Review: Road trips and redemption in Netflix’s ‘Kodachrome’

The characters in the new film “Kodachrome ,” a good-natured if by-the-numbers road trip and relationship drama with Jason Sudeikis, Elizabeth Olsen and Ed Harris, are enchanted by the analog. Music is to be listened to on vinyl. Maps are to be read, and not by Siri, to get to a destination. Photographs are best on film. And face time is better than FaceTime when it comes to making amends for decades of bad behaviour.

It’s a little funny, then, that Netflix is ultimately the reason that audiences will be able to see “Kodachrome.” The company acquired the indie at the Toronto International Film Festival last fall and is releasing it to streaming customers on Friday. While it’ll certainly mean the biggest possible audience for “Kodachrome,” there’s also some irony in a movie about the death of a type of film being released on a service that more than a few are worried will be the death of another kind of film.

Harris, who plays a famous photojournalist rushing against the clock to get some forgotten rolls developed, even has a heartfelt monologue about how “nothing beats the real thing” and how digital photographs are basically just “electronic dust.” His character doesn’t get into the topic of digital movies and streaming services, but, it’s so on the nose, it can’t help but trigger the thought.

Not that the look of the movie is even all that classical or “analog” anyway. The images are smooth and pretty, but sanitized and, well, digital. But the intentions are sweet.

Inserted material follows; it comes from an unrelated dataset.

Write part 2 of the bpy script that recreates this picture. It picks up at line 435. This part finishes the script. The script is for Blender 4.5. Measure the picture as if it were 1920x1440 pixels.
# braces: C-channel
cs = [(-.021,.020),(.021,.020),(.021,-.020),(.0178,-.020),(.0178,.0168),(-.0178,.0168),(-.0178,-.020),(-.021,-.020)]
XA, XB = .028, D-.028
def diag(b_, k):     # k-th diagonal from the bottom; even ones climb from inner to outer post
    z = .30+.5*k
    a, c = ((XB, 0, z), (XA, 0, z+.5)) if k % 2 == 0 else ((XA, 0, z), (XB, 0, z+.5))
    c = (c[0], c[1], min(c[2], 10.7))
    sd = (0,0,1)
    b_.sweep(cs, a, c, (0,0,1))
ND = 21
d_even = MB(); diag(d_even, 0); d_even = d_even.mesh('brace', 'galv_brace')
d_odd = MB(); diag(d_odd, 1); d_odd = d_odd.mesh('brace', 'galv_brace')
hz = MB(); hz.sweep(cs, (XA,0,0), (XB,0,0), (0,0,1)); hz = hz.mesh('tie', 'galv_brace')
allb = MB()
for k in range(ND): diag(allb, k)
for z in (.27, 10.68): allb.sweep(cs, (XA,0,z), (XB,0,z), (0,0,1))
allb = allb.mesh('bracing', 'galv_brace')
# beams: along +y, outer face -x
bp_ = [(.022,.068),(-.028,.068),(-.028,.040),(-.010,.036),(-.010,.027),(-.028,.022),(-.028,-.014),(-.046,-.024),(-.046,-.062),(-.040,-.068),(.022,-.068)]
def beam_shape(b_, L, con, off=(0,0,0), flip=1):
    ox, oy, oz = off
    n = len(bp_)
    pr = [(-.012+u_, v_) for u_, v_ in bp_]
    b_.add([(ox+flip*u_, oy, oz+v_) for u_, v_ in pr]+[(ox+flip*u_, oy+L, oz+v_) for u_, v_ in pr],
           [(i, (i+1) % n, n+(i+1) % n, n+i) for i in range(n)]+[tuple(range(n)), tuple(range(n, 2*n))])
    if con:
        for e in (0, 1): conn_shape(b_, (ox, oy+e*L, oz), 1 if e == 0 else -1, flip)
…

It’s based on a 2010 New York Times article by A.G. Sulzberger about the closing of the last processor of Kodachrome, Dwayne’s Photo in Parsons, Kansas, that inspired amateur and professional photographers to make a journey to the shop to develop their last rolls. The film, directed by Mark Raso (“Copenhagen”) and written by Jonathan Tropper (“This is Where I Leave You”) adds some stakes and drama to this, and even riffs on the fact that Kodachrome was also the title of a Paul Simon song by making the lead, Matt (Sudeikis), a music producer.

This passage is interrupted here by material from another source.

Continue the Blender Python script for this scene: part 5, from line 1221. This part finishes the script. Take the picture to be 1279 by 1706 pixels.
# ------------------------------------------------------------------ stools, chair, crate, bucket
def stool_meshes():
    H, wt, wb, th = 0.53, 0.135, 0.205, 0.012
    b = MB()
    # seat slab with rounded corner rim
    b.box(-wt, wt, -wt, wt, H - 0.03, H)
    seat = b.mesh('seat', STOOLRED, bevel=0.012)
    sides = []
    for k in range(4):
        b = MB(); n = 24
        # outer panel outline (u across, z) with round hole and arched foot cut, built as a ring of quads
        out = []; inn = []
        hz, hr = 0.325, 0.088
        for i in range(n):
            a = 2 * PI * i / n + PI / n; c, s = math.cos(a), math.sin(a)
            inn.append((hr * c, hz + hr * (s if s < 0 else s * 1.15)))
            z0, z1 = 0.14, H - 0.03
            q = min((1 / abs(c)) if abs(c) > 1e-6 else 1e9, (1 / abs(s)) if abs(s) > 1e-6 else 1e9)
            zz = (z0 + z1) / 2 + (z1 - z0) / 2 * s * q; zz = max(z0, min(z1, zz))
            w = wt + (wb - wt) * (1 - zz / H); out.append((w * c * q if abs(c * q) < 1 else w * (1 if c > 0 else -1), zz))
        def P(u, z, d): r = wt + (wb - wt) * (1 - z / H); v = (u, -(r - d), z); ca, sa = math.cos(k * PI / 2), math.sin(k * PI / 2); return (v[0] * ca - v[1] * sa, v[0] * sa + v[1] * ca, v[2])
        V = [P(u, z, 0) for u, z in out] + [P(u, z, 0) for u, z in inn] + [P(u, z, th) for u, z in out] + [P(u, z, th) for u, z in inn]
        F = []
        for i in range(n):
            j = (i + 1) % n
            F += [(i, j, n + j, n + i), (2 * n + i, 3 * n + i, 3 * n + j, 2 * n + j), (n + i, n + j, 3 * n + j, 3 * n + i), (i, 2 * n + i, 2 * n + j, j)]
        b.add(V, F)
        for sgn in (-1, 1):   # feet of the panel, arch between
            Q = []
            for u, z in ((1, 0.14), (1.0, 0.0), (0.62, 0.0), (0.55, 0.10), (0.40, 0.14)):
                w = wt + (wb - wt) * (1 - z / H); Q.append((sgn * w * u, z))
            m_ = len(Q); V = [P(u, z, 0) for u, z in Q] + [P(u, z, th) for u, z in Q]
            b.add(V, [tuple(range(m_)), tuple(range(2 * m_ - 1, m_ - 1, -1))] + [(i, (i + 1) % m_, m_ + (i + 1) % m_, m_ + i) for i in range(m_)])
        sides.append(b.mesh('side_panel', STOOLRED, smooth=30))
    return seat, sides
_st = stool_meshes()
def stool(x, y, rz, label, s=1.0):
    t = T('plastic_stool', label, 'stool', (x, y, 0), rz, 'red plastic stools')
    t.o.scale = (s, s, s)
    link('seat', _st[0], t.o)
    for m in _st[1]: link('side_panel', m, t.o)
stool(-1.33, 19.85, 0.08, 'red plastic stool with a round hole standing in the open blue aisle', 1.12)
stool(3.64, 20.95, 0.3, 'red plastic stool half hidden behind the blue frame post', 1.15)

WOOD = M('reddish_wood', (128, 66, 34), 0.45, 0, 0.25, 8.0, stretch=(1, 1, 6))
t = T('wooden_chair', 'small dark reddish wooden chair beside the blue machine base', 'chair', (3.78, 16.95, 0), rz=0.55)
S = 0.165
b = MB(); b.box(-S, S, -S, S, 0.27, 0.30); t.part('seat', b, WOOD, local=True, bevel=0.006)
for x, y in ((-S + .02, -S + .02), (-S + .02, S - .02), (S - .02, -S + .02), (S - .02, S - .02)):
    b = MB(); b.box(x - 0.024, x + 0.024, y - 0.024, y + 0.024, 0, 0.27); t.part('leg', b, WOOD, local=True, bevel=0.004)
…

Matt is having a lousy day when we meet him, losing a big client and getting an ultimatum from his boss that he’s got to evolve and sign someone. It only gets worse when a woman he’s never met before, Zoe (Elizabeth Olsen), shows up to tell him that his father, Ben (Harris), is dying and would like to see him.

Matt and Ben haven’t spoken for a decade, and their relationship was already strained and sour before then with the death of Matt’s mother and Ben’s general absence. But now, with death knocking, Ben would like Matt to accompany him (and Zoe, who is his caretaker, but we’ll get to that later), on a road trip from New York to Kansas to get Ben’s film developed before the shop closes and he dies.

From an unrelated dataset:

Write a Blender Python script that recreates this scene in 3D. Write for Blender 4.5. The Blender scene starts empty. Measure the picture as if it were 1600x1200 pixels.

Despite a lot of protesting, they make a deal with Matt and he takes off in a red convertible with Ben and Zoe. If you’ve ever seen a movie before, you can probably guess where this is going: Ups and downs and fights and reconciliation and a burgeoning romance all bubble up on their drive to the Midwest. This is a road that has been travelled before, many, many times.

And while this makes much of the journey predictable, not to mention the fact that the presence of Zoe, who doesn’t do all that much caretaking, is an offensively contrived and obvious plot device, the talented actors elevate the thin premise and make it worth watching — especially the end.

Sudeikis, in particular, shines in this unusually dramatic role and exhibits a depth he touched on in films like “Sleeping with Other People” and “Colossal” but that he really gets to live in here.

“Kodachrome” was never going rock the industry or disrupt where things are going, but maybe the fact that Netflix is making it available to more eyes than would have ever seen it five years ago is its own kind of silver lining for small character dramas that always seem to be on verge of going to way of Kodachrome.

“Kodachrome,” a Netflix release, is Not Rated by the Motion Picture Association of America. Running time: 105 minutes. Two and a half stars out of four.